Walt's fifth-place finish climaxed the greatest season any Harvard runner has had since 1928. Hewlett won all eight regular season meets and the Heptagonals and finished second behind Georgetown's Joe Lynch in the IC4A's.
Walt avenged that defeat yesterday when he passed Lynch in the final half-mile. The Georgetown senior finished in eighth place.
Yesterday's individual winner was Ohio University's Elmore Banton, who got off to a fast start and led all the way. His time for the four miles was 20:07.5, much slower than Vic Zwolak's winning time of 19:35 at East Lansing a year ago on a sunny day over a slightly different four-mile course.
Bill Clark of Notre Dame finished 50 yards behind Banton in second place; Jim Murphy of the Air Force Academy was third and Dave Wighton of Colorado University finished fourth, 0:06 ahead of Hewlett. Walt's time was 20:24.3. Joe Lynch of Georgetown, who beat Hewlett in the IC4A's last week, was eighth.
Allen 72nd
The second Harvard runner to cross the finish line was Dave Allen in 72nd place. Third for the Crimson in 84th place was Jim Smith, who ran even with Allen until midway through the final mile when he fell on the slippery ground and lost position.

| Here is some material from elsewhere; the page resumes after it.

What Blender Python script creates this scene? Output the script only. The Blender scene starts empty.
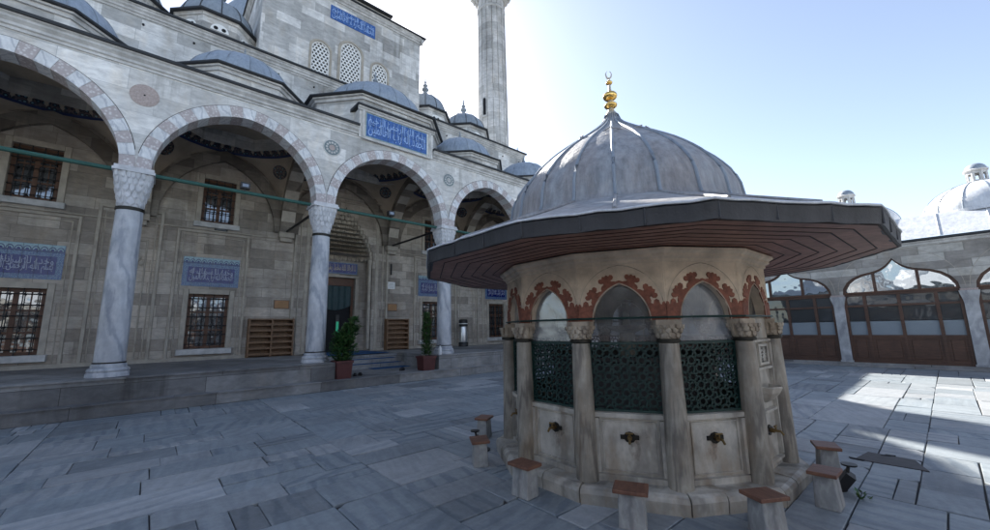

Captain Bill Crain also took a spill and finished 129th; soccer player Keith Chiappa was Harvard's fifth scorer in 132nd place.
The University of Oregon and Ohio University finished second and third behind the champion Western Michigan Broncos. The title was the first national championship in any sport ever won by a team from the Kalamazoo school.
Four teams in the IC4A league finished ahead of the Crimson--Notre Dame, fourth, Georgetown, sixth, Villanova and Providence. Harvard beat Providence in last week's IC4A's.
Up and Up
Yesterday's meet ended a season in which the Crimson squad showed steady improvement. Early season losses to Providence and Brown gave Harvard a 1-2 record after three meets, the first time that a McCurdy-coached Crimson squad had ever had a losing record.
But after the Brown meet, Harvard won all the rest, largely because of the improvement of Dave Allen, who consistently finished second behind Hewlett during the latter half of the season. Allen placed second behind Walt in the Heps also, as the junior pair and Bill Crain, who took ninth place, led the Crimson to a surprise runner-up finish behind Navy.